Although the Blu-ray jacket indicates a sound format of DTS-HD MA 2.0, the only soundtrack on the disc is Dolby Digital 2.0 at the standard DVD format of 192 kbps. The original audio format was "Ultra Stereo", which was the generic form of Dolby Surround. Although no disclaimer appears regarding audio elements, scratchiness at the very beginning announces that they are in rough shape, but perhaps that was always the case. Voices have a thin, compressed quality that I suspect would not improve with lossless encoding. (Neither would the tin-eared dialogue.) The sound effects have the artificial quality of a badly dubbed Hong Kong film, and the synth-heavy score has a muddy, blurred quality that, again, is most likely not a result of the encoding format. Despite repeated assertions in the commentary and other extras that the songs by Dragon Sound are "classics" and "catchy", I found them generic and instantly forgettable—and that's coming from someone who was there in the Eighties and loves the music. Even the cheesiest pop tunes have to be well-crafted. Dragon Sound's are not.
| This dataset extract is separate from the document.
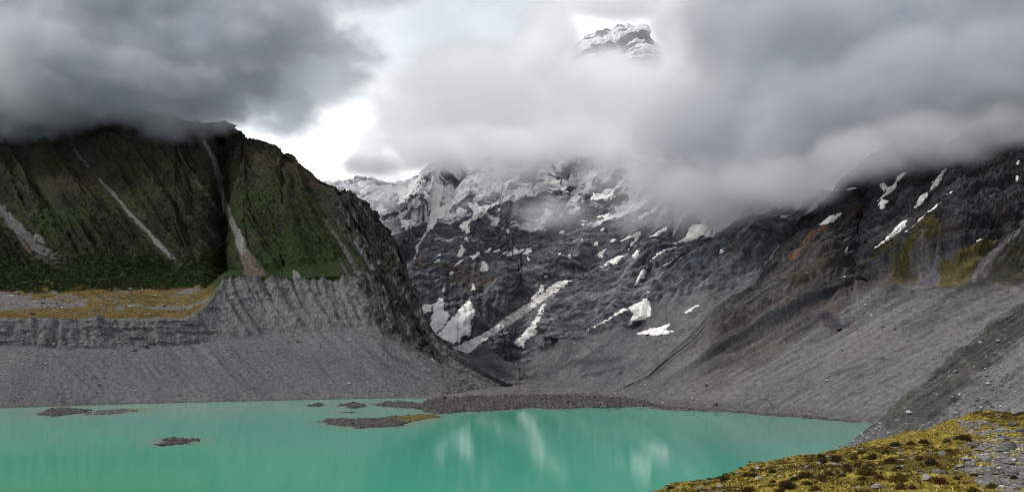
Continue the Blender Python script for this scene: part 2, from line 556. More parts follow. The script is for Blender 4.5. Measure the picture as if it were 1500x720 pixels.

Cult classics are made by the audience, not the filmmakers, and certainly not by critics and reviewers. According to Zack Carlson, Miami Connection was lifted from obscurity by the audience at a Drafthouse event known as a "Reel One" party, where a non-paying audience watches the first twenty minutes of four or five films and their reaction dictates whether the theater adds the film to its future schedule. According to Carlson, the "Reel One" audience went "bananas" for Miami Connection, and subsequent bookings at the Alamo Drafthouse in Austin sold out on word of mouth. The magic seems to have carried over to the limited theatrical release in November of this year. At Rotten Tomatoes, the movie currently has a score of 80% fresh (with 10 reviews) and an audience rating of 79% (with 149 user ratings). Maybe it's your thing. If so, the Blu-ray is a decent presentation with an informative crop of extras. Don't say you weren't warned.